Collect all lines containing the word "script" from the data.

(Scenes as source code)
·····

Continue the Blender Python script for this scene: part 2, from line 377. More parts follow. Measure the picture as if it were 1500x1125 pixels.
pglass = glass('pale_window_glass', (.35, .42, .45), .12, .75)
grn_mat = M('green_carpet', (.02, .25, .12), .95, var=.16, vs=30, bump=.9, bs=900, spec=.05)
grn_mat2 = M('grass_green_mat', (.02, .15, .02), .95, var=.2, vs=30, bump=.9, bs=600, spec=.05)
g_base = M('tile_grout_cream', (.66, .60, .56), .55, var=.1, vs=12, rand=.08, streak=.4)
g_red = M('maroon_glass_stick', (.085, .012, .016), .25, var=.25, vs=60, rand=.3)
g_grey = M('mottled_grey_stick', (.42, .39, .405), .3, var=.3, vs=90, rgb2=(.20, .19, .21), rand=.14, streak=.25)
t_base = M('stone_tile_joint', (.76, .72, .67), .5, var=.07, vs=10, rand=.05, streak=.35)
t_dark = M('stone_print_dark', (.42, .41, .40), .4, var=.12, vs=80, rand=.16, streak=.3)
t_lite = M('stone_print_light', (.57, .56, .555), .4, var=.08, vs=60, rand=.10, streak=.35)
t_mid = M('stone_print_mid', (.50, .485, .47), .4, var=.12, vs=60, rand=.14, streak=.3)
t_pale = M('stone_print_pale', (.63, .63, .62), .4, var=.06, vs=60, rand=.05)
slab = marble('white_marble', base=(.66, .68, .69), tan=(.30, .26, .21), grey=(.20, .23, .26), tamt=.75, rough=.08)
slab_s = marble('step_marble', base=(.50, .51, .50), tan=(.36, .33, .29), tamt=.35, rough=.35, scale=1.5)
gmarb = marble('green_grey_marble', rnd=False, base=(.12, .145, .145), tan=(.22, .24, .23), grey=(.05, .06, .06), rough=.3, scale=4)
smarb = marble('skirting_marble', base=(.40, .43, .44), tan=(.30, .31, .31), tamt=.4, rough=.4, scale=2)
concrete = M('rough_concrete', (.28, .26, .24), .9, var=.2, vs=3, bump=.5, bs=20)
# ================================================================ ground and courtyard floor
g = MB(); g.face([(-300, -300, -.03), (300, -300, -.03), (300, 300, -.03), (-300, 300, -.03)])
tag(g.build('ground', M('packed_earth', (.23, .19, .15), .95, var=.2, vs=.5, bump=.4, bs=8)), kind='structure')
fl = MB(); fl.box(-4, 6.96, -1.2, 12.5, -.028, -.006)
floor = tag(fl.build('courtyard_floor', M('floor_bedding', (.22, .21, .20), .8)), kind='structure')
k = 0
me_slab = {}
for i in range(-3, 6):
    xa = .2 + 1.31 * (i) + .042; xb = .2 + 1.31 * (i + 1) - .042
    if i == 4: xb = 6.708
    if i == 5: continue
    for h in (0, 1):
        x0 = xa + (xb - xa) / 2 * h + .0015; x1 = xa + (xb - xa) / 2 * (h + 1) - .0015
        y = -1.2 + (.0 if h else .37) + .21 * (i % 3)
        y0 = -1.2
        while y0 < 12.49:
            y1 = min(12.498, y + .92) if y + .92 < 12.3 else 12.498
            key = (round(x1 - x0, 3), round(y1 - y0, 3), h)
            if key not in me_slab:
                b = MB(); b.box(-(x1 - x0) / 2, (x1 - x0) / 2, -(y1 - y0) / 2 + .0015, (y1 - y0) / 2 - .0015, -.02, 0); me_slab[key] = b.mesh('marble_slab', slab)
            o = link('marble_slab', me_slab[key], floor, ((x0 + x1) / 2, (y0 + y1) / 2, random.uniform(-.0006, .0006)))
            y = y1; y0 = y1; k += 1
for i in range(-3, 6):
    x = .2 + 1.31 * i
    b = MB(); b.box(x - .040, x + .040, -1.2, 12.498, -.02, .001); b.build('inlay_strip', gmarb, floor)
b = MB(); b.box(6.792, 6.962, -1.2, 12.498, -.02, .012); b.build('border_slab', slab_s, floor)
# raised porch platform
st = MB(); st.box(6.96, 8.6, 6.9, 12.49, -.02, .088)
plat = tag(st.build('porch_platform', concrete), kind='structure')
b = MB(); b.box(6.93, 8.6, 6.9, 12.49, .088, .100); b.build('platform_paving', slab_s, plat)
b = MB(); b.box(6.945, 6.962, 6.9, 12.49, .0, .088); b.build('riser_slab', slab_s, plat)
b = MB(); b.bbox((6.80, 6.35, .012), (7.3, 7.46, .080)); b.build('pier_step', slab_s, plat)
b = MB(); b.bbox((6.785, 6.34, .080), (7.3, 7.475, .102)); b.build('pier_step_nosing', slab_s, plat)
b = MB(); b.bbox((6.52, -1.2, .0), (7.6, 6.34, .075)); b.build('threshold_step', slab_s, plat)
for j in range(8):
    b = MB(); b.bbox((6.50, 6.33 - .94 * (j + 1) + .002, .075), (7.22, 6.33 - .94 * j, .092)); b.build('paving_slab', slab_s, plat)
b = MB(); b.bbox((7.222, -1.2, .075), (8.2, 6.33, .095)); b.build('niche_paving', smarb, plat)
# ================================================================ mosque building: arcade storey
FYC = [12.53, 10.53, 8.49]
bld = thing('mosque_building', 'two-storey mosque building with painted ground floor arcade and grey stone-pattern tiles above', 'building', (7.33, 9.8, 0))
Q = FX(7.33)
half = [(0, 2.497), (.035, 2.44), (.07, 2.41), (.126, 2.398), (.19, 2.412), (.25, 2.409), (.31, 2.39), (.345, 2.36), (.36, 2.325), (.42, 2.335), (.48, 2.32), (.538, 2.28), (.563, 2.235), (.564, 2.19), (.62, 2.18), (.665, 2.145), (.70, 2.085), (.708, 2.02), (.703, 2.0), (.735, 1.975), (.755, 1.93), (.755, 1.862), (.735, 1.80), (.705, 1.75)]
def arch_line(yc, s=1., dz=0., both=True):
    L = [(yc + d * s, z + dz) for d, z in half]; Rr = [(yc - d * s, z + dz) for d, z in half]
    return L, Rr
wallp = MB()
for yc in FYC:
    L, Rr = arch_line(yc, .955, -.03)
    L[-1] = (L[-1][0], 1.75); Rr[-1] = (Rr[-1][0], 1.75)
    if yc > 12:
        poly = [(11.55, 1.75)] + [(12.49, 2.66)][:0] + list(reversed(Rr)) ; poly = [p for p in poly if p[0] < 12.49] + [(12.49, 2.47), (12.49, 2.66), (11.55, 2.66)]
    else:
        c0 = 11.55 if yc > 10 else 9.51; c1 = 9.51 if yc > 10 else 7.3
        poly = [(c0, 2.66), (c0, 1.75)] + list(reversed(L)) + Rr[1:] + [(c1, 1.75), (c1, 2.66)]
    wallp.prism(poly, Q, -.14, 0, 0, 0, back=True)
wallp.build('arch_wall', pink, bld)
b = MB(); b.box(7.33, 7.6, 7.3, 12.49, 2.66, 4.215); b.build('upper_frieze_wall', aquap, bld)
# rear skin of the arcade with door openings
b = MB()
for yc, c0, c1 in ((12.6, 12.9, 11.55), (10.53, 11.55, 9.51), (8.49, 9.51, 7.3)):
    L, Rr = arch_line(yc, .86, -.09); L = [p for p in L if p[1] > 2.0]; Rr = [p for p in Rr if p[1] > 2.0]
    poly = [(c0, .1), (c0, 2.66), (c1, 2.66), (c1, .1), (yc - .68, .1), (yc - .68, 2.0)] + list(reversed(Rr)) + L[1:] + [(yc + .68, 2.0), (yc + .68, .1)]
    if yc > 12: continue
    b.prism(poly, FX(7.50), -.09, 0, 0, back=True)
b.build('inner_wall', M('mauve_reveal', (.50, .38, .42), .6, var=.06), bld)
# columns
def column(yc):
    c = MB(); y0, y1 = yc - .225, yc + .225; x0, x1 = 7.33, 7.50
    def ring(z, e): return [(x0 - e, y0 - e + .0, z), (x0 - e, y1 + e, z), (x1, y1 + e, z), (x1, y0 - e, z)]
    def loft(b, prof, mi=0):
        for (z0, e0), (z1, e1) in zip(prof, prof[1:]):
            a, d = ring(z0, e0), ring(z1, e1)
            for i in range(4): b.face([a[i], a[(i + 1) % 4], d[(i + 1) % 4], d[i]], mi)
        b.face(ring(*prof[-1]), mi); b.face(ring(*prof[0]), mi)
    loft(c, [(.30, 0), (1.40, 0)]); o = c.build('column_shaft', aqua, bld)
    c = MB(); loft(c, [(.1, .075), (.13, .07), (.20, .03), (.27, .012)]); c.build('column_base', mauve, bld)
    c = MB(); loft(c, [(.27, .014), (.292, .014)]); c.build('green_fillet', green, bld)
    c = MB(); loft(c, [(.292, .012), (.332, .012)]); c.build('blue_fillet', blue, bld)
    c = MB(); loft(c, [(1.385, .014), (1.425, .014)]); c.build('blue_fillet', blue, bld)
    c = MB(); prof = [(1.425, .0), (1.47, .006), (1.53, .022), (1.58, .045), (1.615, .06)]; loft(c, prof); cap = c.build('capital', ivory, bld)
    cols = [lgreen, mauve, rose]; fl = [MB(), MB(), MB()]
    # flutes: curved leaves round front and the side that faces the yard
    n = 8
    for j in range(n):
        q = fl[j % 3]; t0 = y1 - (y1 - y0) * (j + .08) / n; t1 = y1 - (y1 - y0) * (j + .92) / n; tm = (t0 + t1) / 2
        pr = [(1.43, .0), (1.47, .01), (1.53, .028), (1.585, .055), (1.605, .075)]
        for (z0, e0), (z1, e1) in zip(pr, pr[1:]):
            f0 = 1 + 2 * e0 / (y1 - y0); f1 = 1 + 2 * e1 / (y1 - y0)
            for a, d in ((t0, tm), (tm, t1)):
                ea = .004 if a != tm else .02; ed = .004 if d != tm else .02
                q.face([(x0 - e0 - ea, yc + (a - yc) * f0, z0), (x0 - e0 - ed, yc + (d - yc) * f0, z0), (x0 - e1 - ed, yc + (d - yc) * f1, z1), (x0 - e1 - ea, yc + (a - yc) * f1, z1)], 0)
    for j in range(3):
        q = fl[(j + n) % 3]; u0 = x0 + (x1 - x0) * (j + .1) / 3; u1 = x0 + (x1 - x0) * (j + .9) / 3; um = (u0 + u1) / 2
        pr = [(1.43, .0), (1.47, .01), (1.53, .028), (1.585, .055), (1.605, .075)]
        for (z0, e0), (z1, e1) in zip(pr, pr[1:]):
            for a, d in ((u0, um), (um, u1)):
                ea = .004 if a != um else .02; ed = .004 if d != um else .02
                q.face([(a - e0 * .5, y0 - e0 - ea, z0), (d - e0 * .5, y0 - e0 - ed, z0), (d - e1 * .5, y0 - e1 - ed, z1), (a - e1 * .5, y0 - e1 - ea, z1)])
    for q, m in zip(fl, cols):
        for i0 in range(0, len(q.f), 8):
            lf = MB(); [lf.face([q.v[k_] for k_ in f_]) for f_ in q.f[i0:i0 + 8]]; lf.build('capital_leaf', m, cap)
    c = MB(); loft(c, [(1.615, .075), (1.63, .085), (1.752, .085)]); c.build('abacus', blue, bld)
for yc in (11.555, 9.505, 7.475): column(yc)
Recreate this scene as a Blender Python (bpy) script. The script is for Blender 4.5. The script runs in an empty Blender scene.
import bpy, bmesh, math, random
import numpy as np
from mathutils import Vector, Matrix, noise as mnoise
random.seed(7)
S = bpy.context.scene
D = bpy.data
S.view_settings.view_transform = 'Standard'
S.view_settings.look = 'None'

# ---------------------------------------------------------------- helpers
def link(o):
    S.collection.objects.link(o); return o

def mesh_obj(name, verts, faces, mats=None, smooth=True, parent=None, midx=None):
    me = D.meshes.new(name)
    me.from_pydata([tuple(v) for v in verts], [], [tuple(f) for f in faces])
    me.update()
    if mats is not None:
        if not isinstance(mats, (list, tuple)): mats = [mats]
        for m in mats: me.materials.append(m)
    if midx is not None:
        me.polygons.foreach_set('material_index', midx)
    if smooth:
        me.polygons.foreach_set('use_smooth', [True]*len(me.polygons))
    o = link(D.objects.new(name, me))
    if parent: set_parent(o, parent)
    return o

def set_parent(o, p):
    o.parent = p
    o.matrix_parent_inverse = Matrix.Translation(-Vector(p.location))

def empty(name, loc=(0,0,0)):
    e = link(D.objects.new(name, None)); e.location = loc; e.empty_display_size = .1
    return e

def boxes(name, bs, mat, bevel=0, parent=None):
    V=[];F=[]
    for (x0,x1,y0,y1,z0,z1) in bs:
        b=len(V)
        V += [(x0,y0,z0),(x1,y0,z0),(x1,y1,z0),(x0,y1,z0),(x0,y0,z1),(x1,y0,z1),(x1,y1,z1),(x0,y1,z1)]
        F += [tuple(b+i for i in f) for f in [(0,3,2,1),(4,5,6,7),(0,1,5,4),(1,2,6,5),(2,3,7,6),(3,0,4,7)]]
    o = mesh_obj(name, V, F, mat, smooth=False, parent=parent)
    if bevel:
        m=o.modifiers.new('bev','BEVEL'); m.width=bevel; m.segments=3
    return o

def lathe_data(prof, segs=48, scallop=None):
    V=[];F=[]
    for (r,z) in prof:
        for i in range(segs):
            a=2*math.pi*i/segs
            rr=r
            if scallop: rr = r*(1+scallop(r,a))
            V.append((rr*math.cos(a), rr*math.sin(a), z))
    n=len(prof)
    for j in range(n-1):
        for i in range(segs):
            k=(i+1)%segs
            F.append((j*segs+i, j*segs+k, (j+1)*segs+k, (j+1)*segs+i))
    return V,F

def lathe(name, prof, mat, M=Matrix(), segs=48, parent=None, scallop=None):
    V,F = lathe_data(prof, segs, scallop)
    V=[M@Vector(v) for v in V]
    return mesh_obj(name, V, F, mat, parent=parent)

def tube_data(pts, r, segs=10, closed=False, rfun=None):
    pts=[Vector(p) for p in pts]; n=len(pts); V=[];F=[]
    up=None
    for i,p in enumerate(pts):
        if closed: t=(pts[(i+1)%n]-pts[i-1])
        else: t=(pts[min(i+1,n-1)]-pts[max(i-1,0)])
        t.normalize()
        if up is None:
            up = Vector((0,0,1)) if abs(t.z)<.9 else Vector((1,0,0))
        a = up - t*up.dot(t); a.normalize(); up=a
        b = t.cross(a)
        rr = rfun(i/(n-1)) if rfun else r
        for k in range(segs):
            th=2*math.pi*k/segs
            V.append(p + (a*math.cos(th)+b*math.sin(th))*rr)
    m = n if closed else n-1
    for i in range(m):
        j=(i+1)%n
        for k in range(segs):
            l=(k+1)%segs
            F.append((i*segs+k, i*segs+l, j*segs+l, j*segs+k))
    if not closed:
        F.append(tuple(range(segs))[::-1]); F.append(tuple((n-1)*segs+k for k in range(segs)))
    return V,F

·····

## TASK RESULT:
Continue the Blender Python script for this scene: part 2, from line 377. More parts follow. Measure the picture as if it were 1500x1125 pixels.
Recreate this scene as a Blender Python (bpy) script. The script is for Blender 4.5. The script runs in an empty Blender scene.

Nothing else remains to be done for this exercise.